WRITTEN PROBLEM: Take the material and output all of it exactly.

DATASET CONTENT:
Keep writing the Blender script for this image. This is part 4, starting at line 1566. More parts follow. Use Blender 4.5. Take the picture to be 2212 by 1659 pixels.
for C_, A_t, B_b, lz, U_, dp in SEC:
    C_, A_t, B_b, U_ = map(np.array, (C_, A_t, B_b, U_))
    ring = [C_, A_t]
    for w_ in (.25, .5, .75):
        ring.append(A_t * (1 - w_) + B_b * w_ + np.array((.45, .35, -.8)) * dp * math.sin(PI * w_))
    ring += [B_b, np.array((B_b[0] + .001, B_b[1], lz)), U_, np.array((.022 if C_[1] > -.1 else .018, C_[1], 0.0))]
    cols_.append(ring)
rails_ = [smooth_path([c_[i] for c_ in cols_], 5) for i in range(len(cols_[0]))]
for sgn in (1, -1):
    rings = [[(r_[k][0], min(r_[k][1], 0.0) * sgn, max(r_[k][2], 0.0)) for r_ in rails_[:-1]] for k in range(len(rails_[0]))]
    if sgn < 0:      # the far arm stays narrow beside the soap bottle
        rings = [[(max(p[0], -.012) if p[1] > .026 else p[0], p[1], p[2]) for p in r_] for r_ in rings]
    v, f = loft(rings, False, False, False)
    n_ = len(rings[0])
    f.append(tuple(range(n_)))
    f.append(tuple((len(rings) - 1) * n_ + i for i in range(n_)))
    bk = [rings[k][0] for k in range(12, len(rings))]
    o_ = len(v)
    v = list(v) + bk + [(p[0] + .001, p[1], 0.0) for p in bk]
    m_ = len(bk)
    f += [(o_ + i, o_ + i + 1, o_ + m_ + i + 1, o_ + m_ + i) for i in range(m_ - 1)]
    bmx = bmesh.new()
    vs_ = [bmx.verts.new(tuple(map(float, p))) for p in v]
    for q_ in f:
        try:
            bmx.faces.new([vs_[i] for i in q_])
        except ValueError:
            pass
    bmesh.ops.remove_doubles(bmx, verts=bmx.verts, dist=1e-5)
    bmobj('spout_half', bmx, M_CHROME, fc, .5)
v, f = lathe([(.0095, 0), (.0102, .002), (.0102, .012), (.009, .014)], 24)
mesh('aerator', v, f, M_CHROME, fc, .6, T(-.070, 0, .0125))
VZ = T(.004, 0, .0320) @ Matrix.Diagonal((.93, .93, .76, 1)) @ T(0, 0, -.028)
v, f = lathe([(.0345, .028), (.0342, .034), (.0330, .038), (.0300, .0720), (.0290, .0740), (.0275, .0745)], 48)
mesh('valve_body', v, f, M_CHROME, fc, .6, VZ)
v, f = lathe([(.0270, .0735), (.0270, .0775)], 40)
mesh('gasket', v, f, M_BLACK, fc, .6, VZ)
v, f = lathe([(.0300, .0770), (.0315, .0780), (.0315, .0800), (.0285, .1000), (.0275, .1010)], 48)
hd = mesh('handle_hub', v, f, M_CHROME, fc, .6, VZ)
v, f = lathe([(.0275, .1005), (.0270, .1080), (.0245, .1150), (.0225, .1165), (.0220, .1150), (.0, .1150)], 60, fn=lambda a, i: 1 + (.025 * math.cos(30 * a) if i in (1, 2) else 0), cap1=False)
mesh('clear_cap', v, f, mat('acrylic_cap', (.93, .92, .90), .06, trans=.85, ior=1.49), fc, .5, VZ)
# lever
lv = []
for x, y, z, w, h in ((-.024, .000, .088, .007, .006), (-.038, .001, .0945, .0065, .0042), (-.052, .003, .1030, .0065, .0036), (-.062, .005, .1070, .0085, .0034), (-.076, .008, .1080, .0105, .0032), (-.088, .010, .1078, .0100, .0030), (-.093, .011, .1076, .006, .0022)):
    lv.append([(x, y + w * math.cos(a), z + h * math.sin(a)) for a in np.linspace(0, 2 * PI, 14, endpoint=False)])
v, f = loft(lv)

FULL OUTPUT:
Keep writing the Blender script for this image. This is part 4, starting at line 1566. More parts follow. Use Blender 4.5. Take the picture to be 2212 by 1659 pixels.
for C_, A_t, B_b, lz, U_, dp in SEC:
    C_, A_t, B_b, U_ = map(np.array, (C_, A_t, B_b, U_))
    ring = [C_, A_t]
    for w_ in (.25, .5, .75):
        ring.append(A_t * (1 - w_) + B_b * w_ + np.array((.45, .35, -.8)) * dp * math.sin(PI * w_))
    ring += [B_b, np.array((B_b[0] + .001, B_b[1], lz)), U_, np.array((.022 if C_[1] > -.1 else .018, C_[1], 0.0))]
    cols_.append(ring)
rails_ = [smooth_path([c_[i] for c_ in cols_], 5) for i in range(len(cols_[0]))]
for sgn in (1, -1):
    rings = [[(r_[k][0], min(r_[k][1], 0.0) * sgn, max(r_[k][2], 0.0)) for r_ in rails_[:-1]] for k in range(len(rails_[0]))]
    if sgn < 0:      # the far arm stays narrow beside the soap bottle
        rings = [[(max(p[0], -.012) if p[1] > .026 else p[0], p[1], p[2]) for p in r_] for r_ in rings]
    v, f = loft(rings, False, False, False)
    n_ = len(rings[0])
    f.append(tuple(range(n_)))
    f.append(tuple((len(rings) - 1) * n_ + i for i in range(n_)))
    bk = [rings[k][0] for k in range(12, len(rings))]
    o_ = len(v)
    v = list(v) + bk + [(p[0] + .001, p[1], 0.0) for p in bk]
    m_ = len(bk)
    f += [(o_ + i, o_ + i + 1, o_ + m_ + i + 1, o_ + m_ + i) for i in range(m_ - 1)]
    bmx = bmesh.new()
    vs_ = [bmx.verts.new(tuple(map(float, p))) for p in v]
    for q_ in f:
        try:
            bmx.faces.new([vs_[i] for i in q_])
        except ValueError:
            pass
    bmesh.ops.remove_doubles(bmx, verts=bmx.verts, dist=1e-5)
    bmobj('spout_half', bmx, M_CHROME, fc, .5)
v, f = lathe([(.0095, 0), (.0102, .002), (.0102, .012), (.009, .014)], 24)
mesh('aerator', v, f, M_CHROME, fc, .6, T(-.070, 0, .0125))
VZ = T(.004, 0, .0320) @ Matrix.Diagonal((.93, .93, .76, 1)) @ T(0, 0, -.028)
v, f = lathe([(.0345, .028), (.0342, .034), (.0330, .038), (.0300, .0720), (.0290, .0740), (.0275, .0745)], 48)
mesh('valve_body', v, f, M_CHROME, fc, .6, VZ)
v, f = lathe([(.0270, .0735), (.0270, .0775)], 40)
mesh('gasket', v, f, M_BLACK, fc, .6, VZ)
v, f = lathe([(.0300, .0770), (.0315, .0780), (.0315, .0800), (.0285, .1000), (.0275, .1010)], 48)
hd = mesh('handle_hub', v, f, M_CHROME, fc, .6, VZ)
v, f = lathe([(.0275, .1005), (.0270, .1080), (.0245, .1150), (.0225, .1165), (.0220, .1150), (.0, .1150)], 60, fn=lambda a, i: 1 + (.025 * math.cos(30 * a) if i in (1, 2) else 0), cap1=False)
mesh('clear_cap', v, f, mat('acrylic_cap', (.93, .92, .90), .06, trans=.85, ior=1.49), fc, .5, VZ)
# lever
lv = []
for x, y, z, w, h in ((-.024, .000, .088, .007, .006), (-.038, .001, .0945, .0065, .0042), (-.052, .003, .1030, .0065, .0036), (-.062, .005, .1070, .0085, .0034), (-.076, .008, .1080, .0105, .0032), (-.088, .010, .1078, .0100, .0030), (-.093, .011, .1076, .006, .0022)):
    lv.append([(x, y + w * math.cos(a), z + h * math.sin(a)) for a in np.linspace(0, 2 * PI, 14, endpoint=False)])
v, f = loft(lv)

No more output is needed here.